I was racking my brain about what to base this editorial on when Conservative Northern Affairs critic Bob Zimmer dropped a hot potato in my in-box.

Zimmer was boasting about his motion in the House of Commons this week calling on the federal government to put an immediate stop to the carbon tax in the NWT.

In the news release, he doesn’t mention the reason why the carbon tax for home heating fuel is still in effect is because a previous GNWT cabinet decided it was best to make their own carbon tax, spend a bunch of money on “poor us” advertising and separate Northerners from the federal program. If they had just let the federal tax approach take effect, people who use oil to heat their homes in the North would be enjoying the same reduction of home heating oil that Atlantic Canadians have likely already forgotten about.

In other words, the motion meant nothing, did nothing and basically ate up time in the House that could have been used to resolve real problems — instead of appealing to individuals so caught up in the minute to minute of their own lives they actually can be convinced goods and services were actually cheap at some point in the last half century. I remember adults complaining about how expensive everything was when I was growing up in the 1980s and that’s never changed.

Zimmer ends his release by referring to his party as “common sense” Conservatives. While cleaning up my morning coffee I involuntarily spat out, I was immediately reminded of one our civilization’s greatest minds and his thoughts on “common sense.”

“Common sense is the collection of prejudices acquired by age 18” —Albert Einstein.

In my time on this heating rock of ours I’ve found this to be absolutely true. Aside from basic survival instincts, such as don’t walk off a cliff, I have found it’s far more common for people to not have anything I would describe as “sense.” Sense implies awareness. Most people don’t react to something until it’s right in their faces.

Let’s apply some “sense” to the current situation. Yellowknife and Hay River were just hit with a deluge of frozen rain. I’m sure a lone car accident will cost a driver significantly more than paying carbon tax does. British Columbia and Yukon are both on avalanche watch after rain fell on them in biblical proportions — last I checked washed-out roads were extraordinarily expensive. Here in the Beaufort Delta, we’re pretty much guaranteed flooding this spring given the extreme snowfall we’ve gotten thanks to the warmer-than-normal winter. The ice roads to Dettah and Aklavik only just opened, upwards of a month late. That’s an entire extra month of paying for goods to be flown in, thanks to climate change.

Enterprise is still largely uninhabited, months after much of the territory had to be evacuated because of climate change-caused wildfires.

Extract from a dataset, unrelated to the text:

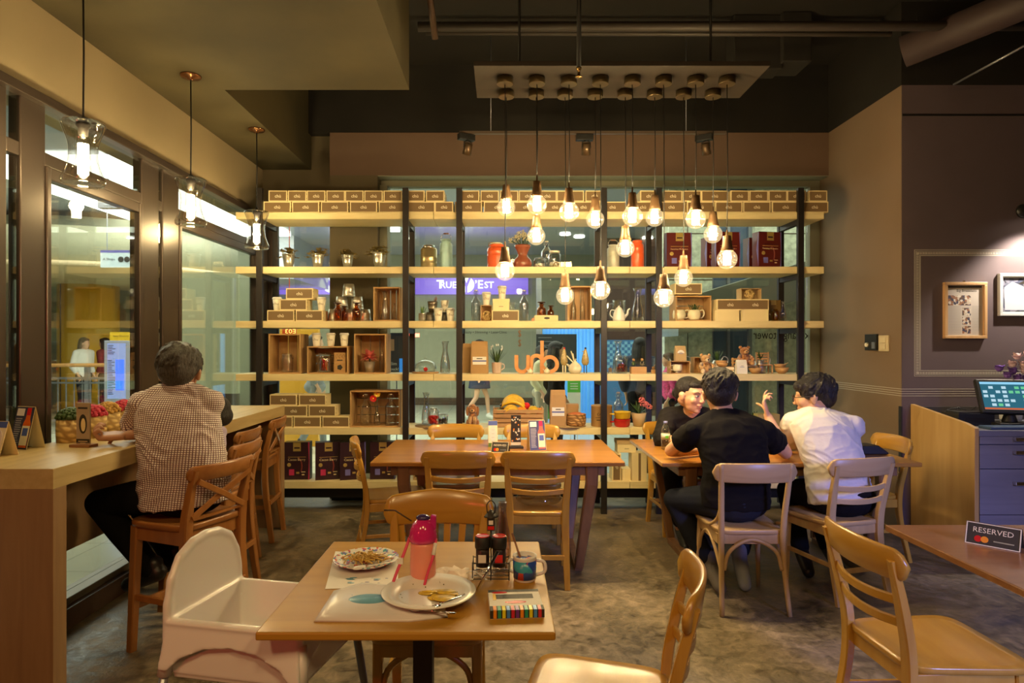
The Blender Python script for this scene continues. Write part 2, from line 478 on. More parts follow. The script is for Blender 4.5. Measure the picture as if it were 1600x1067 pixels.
M['cratex'] = wood('crate_wood_long', (0.42, 0.22, 0.075), (0.56, 0.33, 0.13), 'X', 0.55, 0.9)
M['letterwood'] = wood('orange_pine', (0.60, 0.25, 0.07), (0.72, 0.34, 0.11), 'X', 0.45, 0.8)
M['steelblack'] = flat('black_steel', (0.018, 0.015, 0.015), 0.42, 0.2)
M['frame'] = flat('dark_bronze_frame', (0.075, 0.055, 0.045), 0.32, 0.55)
M['framelight'] = flat('bronze_frame_face', (0.15, 0.13, 0.095), 0.35, 0.4)
M['black'] = flat('black_paint', (0.012, 0.012, 0.012), 0.5)
M['ceil'] = flat('black_ceiling', (0.010, 0.008, 0.006), 0.85, var=0.3, vscale=2)
M['slab'] = flat('dark_olive_slab', (0.060, 0.046, 0.017), 0.8, var=0.32, vscale=1.3)
M['soffit'] = flat('beige_soffit', (0.28, 0.215, 0.125), 0.8, var=0.05, vscale=2)
M['bulk'] = flat('mauve_brown_paint', (0.150, 0.092, 0.062), 0.8, var=0.05, vscale=2)
M['greenledge'] = flat('grey_green_ledge', (0.27, 0.26, 0.19), 0.7)
M['sidewall'] = flat('taupe_paint', (0.215, 0.145, 0.092), 0.8, var=0.05, vscale=2)
M['column'] = flat('grey_brown_paint', (0.12, 0.095, 0.055), 0.8, var=0.05, vscale=2)
M['wallgrey'] = flat('purple_grey_paint', (0.125, 0.092, 0.108), 0.75, var=0.06, vscale=3)
M['chalk'] = flat('chalk_line', (0.62, 0.58, 0.52), 0.9)
M['plate'] = flat('canopy_board', (0.03, 0.021, 0.014), 0.65, var=0.2, vscale=6)
M['canopy'] = flat('brushed_canopy', (0.12, 0.085, 0.04), 0.35, 0.7)
M['brass'] = flat('brass', (0.55, 0.36, 0.13), 0.25, 1.0)
M['socket'] = flat('bronze_socket', (0.15, 0.085, 0.04), 0.4, 0.35)
M['bulbglass'] = glass('bulb_glass', (0.99, 0.97, 0.93), 0.35, 0.03)
def glowglass(name, col, st):
    # glass of a lit bulb: clear, mirror-like at grazing angles, with emission added to imitate the bulb's glow
    m = glass(name, (0.98, 0.96, 0.90), 0.35, 0.03)
    nt = m.node_tree; out = [n for n in nt.nodes if n.type == 'OUTPUT_MATERIAL'][0]
    src = out.inputs[0].links[0].from_socket
    e = nt.nodes.new('ShaderNodeEmission'); e.inputs[0].default_value = (*col, 1); e.inputs[1].default_value = st
    a = nt.nodes.new('ShaderNodeAddShader'); nt.links.new(src, a.inputs[0]); nt.links.new(e.outputs[0], a.inputs[1]); nt.links.new(a.outputs[0], out.inputs[0])
    return m
M['litglobe'] = glowglass('lit_globe_glass', (1.0, 0.76, 0.40), 0.32)
M['filament'] = emis('hot_filament', (1.0, 0.84, 0.55), 40)
M['barfil'] = emis('bar_lamp_filament', (1.0, 0.86, 0.52), 45)
M['glass'] = glass('clear_glass', (0.985, 0.99, 0.985), 0.7, 0.05)
M['pane'] = glass('window_glass', (0.93, 0.97, 0.93), 0.42, 0.055, 0.0)
M['amber'] = glass('amber_glass', (0.86, 0.52, 0.12), 0.6, 0.06)
M['yellowglass'] = glass('yellow_glass', (0.92, 0.75, 0.12), 0.5, 0.05)
M['orangeglass'] = glass('orange_glass', (0.95, 0.30, 0.06), 0.5, 0.05)
M['bluishglass'] = glass('bluish_glass', (0.955, 0.97, 0.99), 0.8, 0.08)
M['water'] = glass('water', (0.9, 0.93, 0.97), 0.3, 0.03)
M['kraft'] = flat('kraft_card', (0.50, 0.35, 0.17), 0.75)
M['kraftpale'] = flat('cream_card', (0.80, 0.66, 0.37), 0.7)
M['boxbrown'] = flat('box_brown_print', (0.20, 0.125, 0.055), 0.55)
M['cream'] = flat('cream_print', (0.85, 0.76, 0.56), 0.6)
M['bag'] = flat('brown_paper', (0.42, 0.25, 0.10), 0.65, bump=0.3, bscale=30)
M['white'] = flat('white_gloss', (0.80, 0.79, 0.76), 0.25)
M['cup'] = flat('white_cup', (0.86, 0.81, 0.68), 0.45)
M['paper'] = flat('white_paper', (0.80, 0.78, 0.74), 0.7)
M['ink'] = flat('dark_ink', (0.03, 0.025, 0.02), 0.6)
M['brownink'] = flat('brown_ink', (0.28, 0.19, 0.09), 0.6)
M['blueink'] = flat('blue_ink', (0.08, 0.12, 0.42), 0.5)
M['steel'] = flat('galvanised_steel', (0.62, 0.60, 0.54), 0.32, 0.85, var=0.1)
M['chrome'] = flat('chrome', (0.75, 0.75, 0.75), 0.12, 1.0)
M['brassy'] = flat('brushed_champagne', (0.62, 0.50, 0.28), 0.3, 0.85)
M['mint'] = flat('pale_mint_enamel', (0.46, 0.74, 0.78), 0.3)
M['redorange'] = flat('orange_red_enamel', (0.78, 0.12, 0.035), 0.25)
M['browncer'] = flat('glossy_brown_ceramic', (0.30, 0.09, 0.05), 0.12)
M['creamcer'] = flat('cream_ceramic', (0.78, 0.72, 0.52), 0.15)
M['olivecer'] = flat('speckled_olive_ceramic', (0.42, 0.32, 0.13), 0.18, var=0.3, vscale=80)
M['pinkmug'] = flat('blush_ceramic', (0.72, 0.56, 0.46), 0.2)
M['leaf'] = flat('green_leaf', (0.10, 0.20, 0.04), 0.5, var=0.3, vscale=30)
M['leafdark'] = flat('dark_green_leaf', (0.035, 0.075, 0.018), 0.5, var=0.3, vscale=30)
M['succ'] = flat('bronze_green_leaf', (0.30, 0.22, 0.06), 0.5, var=0.4, vscale=40)
M['dryflower'] = flat('dried_flower', (0.62, 0.56, 0.34), 0.8)
M['pink'] = flat('dusty_pink_petal', (0.68, 0.17, 0.15), 0.6, var=0.25, vscale=40)
M['crimson'] = flat('crimson_petal', (0.42, 0.02, 0.05), 0.6, var=0.3, vscale=60)
M['mustard'] = flat('mustard_petal', (0.42, 0.24, 0.05), 0.7, var=0.3, vscale=60)
M['yellow'] = flat('yellow', (0.80, 0.52, 0.03), 0.4)
M['banana'] = flat('banana_skin', (0.80, 0.50, 0.03), 0.4, var=0.15, vscale=20)
M['orange'] = flat('orange_peel', (0.85, 0.28, 0.02), 0.42, bump=0.2, bscale=150)
M['red'] = flat('shiny_red', (0.62, 0.02, 0.02), 0.2)
M['green'] = flat('bright_green', (0.12, 0.50, 0.06), 0.5)
M['wicker'] = woven('wicker', (0.25, 0.12, 0.04), (0.62, 0.36, 0.14), 130)
M['straw'] = woven('straw_weave', (0.34, 0.21, 0.07), (0.66, 0.48, 0.20), 110)
M['mat'] = woven('seagrass', (0.30, 0.19, 0.08), (0.60, 0.44, 0.22), 90)
M['maroon'] = flat('maroon_box_print', (0.10, 0.012, 0.010), 0.3)
M['maroondark'] = flat('dark_aubergine_print', (0.035, 0.012, 0.020), 0.3)
M['gold'] = flat('gold_foil', (0.62, 0.46, 0.14), 0.3, 0.6)
M['magenta'] = flat('magenta_print', (0.50, 0.03, 0.12), 0.4)
M['violetblue'] = flat('violet_blue_print', (0.16, 0.15, 0.48), 0.4)
M['skin'] = flat('skin', (0.52, 0.28, 0.17), 0.5, sss=0.1)
M['skinw'] = flat('skin_light', (0.66, 0.38, 0.24), 0.45, sss=0.1)
M['skind'] = flat('skin_tan', (0.40, 0.20, 0.115), 0.5, sss=0.1)
def hairmat(name, c):
    m, nt, b = new_mat(name)
    tc = nt.nodes.new('ShaderNodeTexCoord'); mp = nt.nodes.new('ShaderNodeMapping'); mp.inputs['Scale'].default_value = (150, 150, 22)
    nz = nt.nodes.new('ShaderNodeTexNoise'); nz.inputs['Scale'].default_value = 1; nz.inputs['Detail'].default_value = 3; nz.inputs['Distortion'].default_value = 1.5
    nt.links.new(tc.outputs['Object'], mp.inputs[0]); nt.links.new(mp.outputs[0], nz.inputs['Vector'])
    rp = nt.nodes.new('ShaderNodeValToRGB'); rp.color_ramp.elements[0].position = 0.35; rp.color_ramp.elements[1].position = 0.75
    rp.color_ramp.elements[0].color = (*[x * 0.5 for x in c], 1); rp.color_ramp.elements[1].color = (*[x * 2.2 for x in c], 1)
    nt.links.new(nz.outputs['Fac'], rp.inputs[0]); nt.links.new(rp.outputs[0], b.inputs['Base Color'])
    bp = nt.nodes.new('ShaderNodeBump'); bp.inputs['Strength'].default_value = 0.9; bp.inputs['Distance'].default_value = 0.01
    nt.links.new(nz.outputs['Fac'], bp.inputs['Height']); nt.links.new(bp.outputs['Normal'], b.inputs['Normal'])
    b.inputs['Roughness'].default_value = 0.38
    return m
M['hairblack'] = hairmat('black_hair', (0.012, 0.009, 0.008))
M['hairgrey'] = hairmat('greying_hair', (0.05, 0.045, 0.038))
M['hairbrown'] = hairmat('brown_hair', (0.10, 0.05, 0.022))
M['checked'] = gingham()
M['tee'] = flat('black_cotton', (0.007, 0.006, 0.007), 0.9, spec=0.15, bump=0.35, bscale=12)
M['cardigan'] = flat('black_knit', (0.012, 0.010, 0.010), 0.85, spec=0.2, bump=0.5, bscale=22)
M['shirt'] = flat('white_shirt', (0.72, 0.68, 0.66), 0.75, bump=0.9, bscale=7)
M['trouser'] = flat('black_trousers', (0.008, 0.007, 0.008), 0.9, spec=0.15, bump=0.4, bscale=14)
M['jeans'] = flat('dark_denim', (0.014, 0.017, 0.028), 0.9, spec=0.2, bump=0.3, bscale=20)
M['sneaker'] = flat('grey_canvas', (0.12, 0.105, 0.10), 0.85)
M['sole'] = flat('pale_rubber', (0.26, 0.27, 0.32), 0.8)
M['shoe'] = flat('black_leather', (0.010, 0.010, 0.011), 0.42)
M['fur'] = flat('honey_plush', (0.62, 0.35, 0.13), 0.95, bump=1.0, bscale=120, sheen=0.6)
M['furdark'] = flat('ginger_plush', (0.42, 0.17, 0.045), 0.95, bump=1.0, bscale=120, sheen=0.6)
M['furpale'] = flat('cream_plush', (0.74, 0.60, 0.38), 0.95, bump=1.0, bscale=120, sheen=0.6)
M['hcplastic'] = flat('white_plastic', (0.82, 0.79, 0.80), 0.22, sss=0.15)
M['silver'] = flat('silver_tube', (0.35, 0.37, 0.42), 0.35, 0.7)
M['mallfloor'] = tile_mat('pale_mall_tile', (0.62, 0.64, 0.52), (0.40, 0.42, 0.34), 0.6, 0.18)
M['mallceil'] = flat('mall_ceiling', (0.42, 0.46, 0.52), 0.14, spec=1.0)
M['mallwall'] = flat('greenish_mall_wall', (0.40, 0.40, 0.28), 0.6, var=0.03)
M['marble'] = flat('grey_green_stone', (0.60, 0.64, 0.50), 0.4, var=0.3, vscale=14)
M['malldark'] = flat('mall_dark_stone', (0.09, 0.06, 0.04), 0.3)
M['orangecol'] = flat('orange_column', (0.78, 0.44, 0.03), 0.35)
M['lightpanel'] = emis('mall_light_panel', (1.0, 1.0, 0.92), 5.0)
M['downlight'] = emis('mall_downlight', (1.0, 0.97, 0.85), 9.0)
M['dkam'] = flat('dark_amber', (0.05, 0.02, 0.01), 0.15)
# ================================================================== ROOM SHELL
GY = 6.41      # back glass
BY = 6.19      # face of the bulkhead and the wall column
LX = -2.36     # window wall on the left
RX = 3.156     # wall on the right of the shelf
FY = 5.06      # wall with the picture frames
struct('floor', MB().bx(-2.42, 5.8, -2.6, GY, -0.05, 0.0), M['floor'])
struct('ceiling', MB().bx(-2.6, 5.9, -2.7, 6.6, 4.2, 4.3), M['ceil'])
sl = MB()
sl.bx(LX, -0.631, -2.6, 4.33, 3.21, 4.19)
sl.bx(LX, -1.88, 4.33, 6.3, 3.21, 4.19)
struct('ceiling_slab', sl, M['slab'])
struct('wall_soffit', MB().bx(-2.62, LX, -2.6, 6.6, 2.75, 4.2), M['soffit'])
struct('wall_column', MB().bx(-1.67, -1.207, BY, 6.62, 0, 3.127), M['column'])
struct('wall_back', MB().bx(-1.67, RX, BY, GY + 0.15, 3.127, 3.54), M['bulk'])
struct('wall_back_upper', MB().bx(-1.88, RX + 0.2, BY + 0.01, GY + 0.15, 3.54, 4.2), M['ceil'])
struct('wall_recess', MB().bx(LX, -1.665, 6.3, 6.42, 2.75, 3.60), M['column'])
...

In Nova Scotia, people were literally washed away to their deaths by sudden heavy rains.

“Common sense” would dictate that these problems are going to continue and get worse, making things more and more expensive unless we can slow the rate of global warming.

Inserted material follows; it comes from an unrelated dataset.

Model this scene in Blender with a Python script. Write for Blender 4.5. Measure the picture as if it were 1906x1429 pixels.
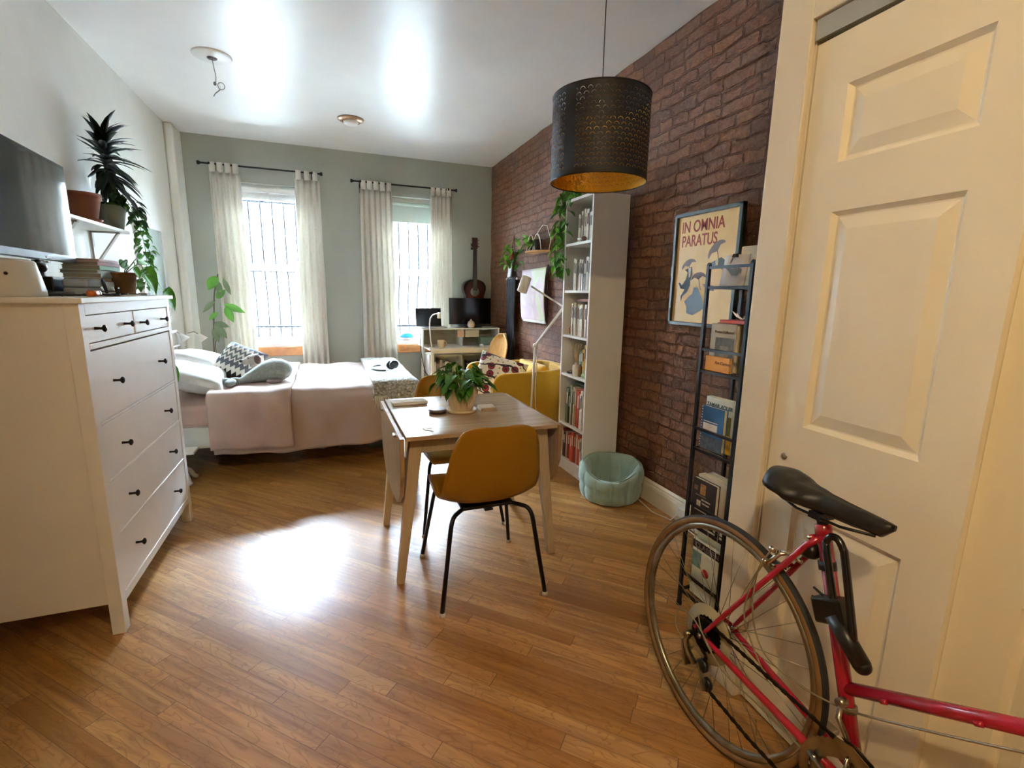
import bpy, bmesh, math, random
from math import sin, cos, pi, radians as RD, sqrt
from mathutils import Vector, Matrix, noise
random.seed(7)
for o in list(bpy.data.objects): bpy.data.objects.remove(o)
SC = bpy.context.scene
COL = SC.collection
# ------------------------------------------------------------------ camera
YAW, PITCH, ROLL, FPX, EYE = .368, -.1856, .0168, 893.08, 1.3481
fwd = Vector((sin(YAW)*cos(PITCH), cos(YAW)*cos(PITCH), sin(PITCH)))
rt = Vector((cos(YAW), -sin(YAW), 0)); up = rt.cross(fwd)
r2 = rt*cos(ROLL)+up*sin(ROLL); u2 = up*cos(ROLL)-rt*sin(ROLL)
cam = bpy.data.objects.new('camera', bpy.data.cameras.new('camera')); COL.objects.link(cam)
cam.matrix_world = Matrix(((r2.x,u2.x,-fwd.x,0),(r2.y,u2.y,-fwd.y,0),(r2.z,u2.z,-fwd.z,EYE),(0,0,0,1)))
cam.data.sensor_width = 36; cam.data.sensor_fit = 'HORIZONTAL'; cam.data.lens = FPX/1906*36
cam.data.clip_start = .02; cam.data.clip_end = 200
SC.camera = cam
# ------------------------------------------------------------------ world, lamps, exposure
SC.view_settings.view_transform = 'Standard'; SC.view_settings.look = 'None'
SC.view_settings.gamma = 1; SC.view_settings.use_curve_mapping = False
SC.view_settings.exposure = 2.05
SKY_H, SKY_Z = 260.0, 40.0
W = bpy.data.worlds.new('overcast_sky'); SC.world = W; W.use_nodes = True
bg = W.node_tree.nodes['Background']; bg.inputs[0].default_value = (.75,.96,1.17,1); bg.inputs[1].default_value = 1.0
_wt = W.node_tree; _tc = _wt.nodes.new('ShaderNodeTexCoord'); _sx = _wt.nodes.new('ShaderNodeSeparateXYZ'); _mr = _wt.nodes.new('ShaderNodeMapRange')   # bright hazy horizon, darker zenith
_mr.inputs['From Min'].default_value = .30; _mr.inputs['From Max'].default_value = .85; _mr.inputs['To Min'].default_value = SKY_H; _mr.inputs['To Max'].default_value = SKY_Z
_wt.links.new(_tc.outputs['Generated'], _sx.inputs[0]); _wt.links.new(_sx.outputs[2], _mr.inputs[0]); _wt.links.new(_mr.outputs[0], bg.inputs[1])
def portal(name, x0, x1, z0, z1, y):
    l = bpy.data.lights.new(name,'AREA'); l.shape='RECTANGLE'; l.size=x1-x0; l.size_y=z1-z0
    l.cycles.is_portal = True
    o = bpy.data.objects.new(name,l); COL.objects.link(o); o.location=((x0+x1)/2,y,(z0+z1)/2); o.rotation_euler=(RD(-90),0,0)
portal('daylight_portal', -.92,-.12,.72,2.44,6.14); portal('daylight_portal', .62,1.42,.72,2.44,6.14)
LAMP_E = 29; LAMP_C = (1.0,.74,.42)
# ------------------------------------------------------------------ helpers
def lin(h, k=1.0):
    h = h.lstrip('#'); c = [int(h[i:i+2],16)/255 for i in (0,2,4)]
    return tuple(min(1,((x/12.92) if x <= .04045 else ((x+.055)/1.055)**2.4)*k) for x in c)+(1,)
class NT:
    def __init__(s, name):
        s.m = bpy.data.materials.new(name); s.m.use_nodes = True; s.t = s.m.node_tree; s.b = s.t.nodes['Principled BSDF']; s.out = s.t.nodes['Material Output']
    def n(s, typ, **k):
        nd = s.t.nodes.new(typ)
        for a,v in k.items(): setattr(nd,a,v)
        return nd
    def l(s, a, b): s.t.links.new(a,b)
    def set(s, nd, i, v):
        if hasattr(v,'is_output') or isinstance(v,bpy.types.NodeSocket): s.l(v, nd.inputs[i])
        else: nd.inputs[i].default_value = v
    def math(s, op, a, b=0.0, c=0.0, clamp=False):
        nd = s.n('ShaderNodeMath', operation=op, use_clamp=clamp)
        s.set(nd,0,a); s.set(nd,1,b)
        if op in ('MULTIPLY_ADD','SMOOTH_MIN','COMPARE','WRAP'): s.set(nd,2,c)
        return nd.outputs[0]
    def sep(s, v):
        nd = s.n('ShaderNodeSeparateXYZ'); s.l(v, nd.inputs[0]); return nd.outputs
    def comb(s, x=0.0, y=0.0, z=0.0):
        nd = s.n('ShaderNodeCombineXYZ'); s.set(nd,0,x); s.set(nd,1,y); s.set(nd,2,z); return nd.outputs[0]
    def obj(s): return s.n('ShaderNodeTexCoord').outputs['Object']
    def uv(s): return s.n('ShaderNodeTexCoord').outputs['UV']
    def noise(s, v, scale=5, detail=3, rough=.5, dist=0.0):
        nd = s.n('ShaderNodeTexNoise'); s.l(v, nd.inputs['Vector'])
        nd.inputs['Scale'].default_value=scale; nd.inputs['Detail'].default_value=detail; nd.inputs['Roughness'].default_value=rough; nd.inputs['Distortion'].default_value=dist
        return nd.outputs
    def ramp(s, f, stops, interp='LINEAR'):
        nd = s.n('ShaderNodeValToRGB'); s.l(f, nd.inputs[0]); cr = nd.color_ramp; cr.interpolation = interp
        while len(cr.elements)>1: cr.elements.remove(cr.elements[-1])
        for i,(p,c) in enumerate(stops):
            e = cr.elements[0] if i==0 else cr.elements.new(p)
            e.position=p; e.color = c if len(c)==4 else tuple(c)+(1,)
        return nd.outputs[0]
    def mix(s, f, a, b, mode='MIX'):
        nd = s.n('ShaderNodeMix', data_type='RGBA', blend_type=mode); s.set(nd,0,f)
        s.set(nd,6,a); s.set(nd,7,b); return nd.outputs[2]
    def bump(s, h, strength=.3, dist=.01):
        nd = s.n('ShaderNodeBump'); nd.inputs['Strength'].default_value=strength; nd.inputs['Distance'].default_value=dist
        s.l(h, nd.inputs['Height']); s.l(nd.outputs[0], s.b.inputs['Normal']); return nd
MATS = {}
def mat(name, hexc, rough=.6, metal=0.0, spec=.5, var=.08, vs=6.0, bump=0.0, bs=40.0, trans=0.0, coat=0.0, emis=None, es=0.0, sheen=0.0, alpha=1.0, k=1.0):
    if name in MATS: return MATS[name]
    s = NT(name); c = lin(hexc, k); v = s.obj(); b = s.b
    if var > 0:
        nz = s.noise(v, vs, 4); c0 = tuple(x*(1-var) for x in c[:3])+(1,); c1 = tuple(min(1,x*(1+var)) for x in c[:3])+(1,)
        s.l(s.ramp(nz[0], [(.3,c0),(.7,c1)]), b.inputs['Base Color'])
    else: b.inputs['Base Color'].default_value = c
    b.inputs['Roughness'].default_value=rough; b.inputs['Metallic'].default_value=metal; b.inputs['Specular IOR Level'].default_value=spec
    b.inputs['Transmission Weight'].default_value=trans; b.inputs['Coat Weight'].default_value=coat; b.inputs['Coat Roughness'].default_value=.15
    if sheen: b.inputs['Sheen Weight'].default_value=sheen
    if alpha<1: b.inputs['Alpha'].default_value=alpha
    if emis: b.inputs['Emission Color'].default_value=lin(emis); b.inputs['Emission Strength'].default_value=es
    if bump > 0: s.bump(s.noise(v, bs, 5, .6)[0], bump, .004)
    MATS[name] = s.m; return s.m
def basis(d):
    d = Vector(d).normalized(); a = Vector((0,0,1)) if abs(d.z) < .9 else Vector((1,0,0))
    x = d.cross(a).normalized(); return x, d.cross(x).normalized()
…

I must not be common, because my sense suggests to me being alive is far more valuable than saving a few dollars on my gas fill-ups. My sense suggests to me the well-being of the coming generations supersedes any inconvenience our own must endure to fix the mistakes of past generations. My sense suggests that the price of gas is going to continue to increase, regardless of what taxes the government applies to it, because that’s how capitalism works.

Here’s some sense which really should be common but sadly isn’t: aside from a select few people in remote parts of the world who know how to live on the land, our entire food system is based on a post-ice age global climate. Every piece of meat, cheese, bread, vegetable or fruit you eat is dependent on rain falling on the right part of the world, at the right time, in the right quantity. Change how the heat is distributed across the planet, you change where and how the rain falls. If rain doesn’t fall on your crops in a specific way, you don’t have a harvest. If you don’t have a harvest, you have a famine.

And then things get really bad.

We have been lucky so far that climate change has mainly washed out roads and damaged cities, leaving our food supply mostly intact. But to paraphrase a Cree proverb popularized by Greenpeace, if we continue to pretend we’re following “common sense” there will likely come a point in time when we, or our children, or our grandchildren, discover money cannot be eaten.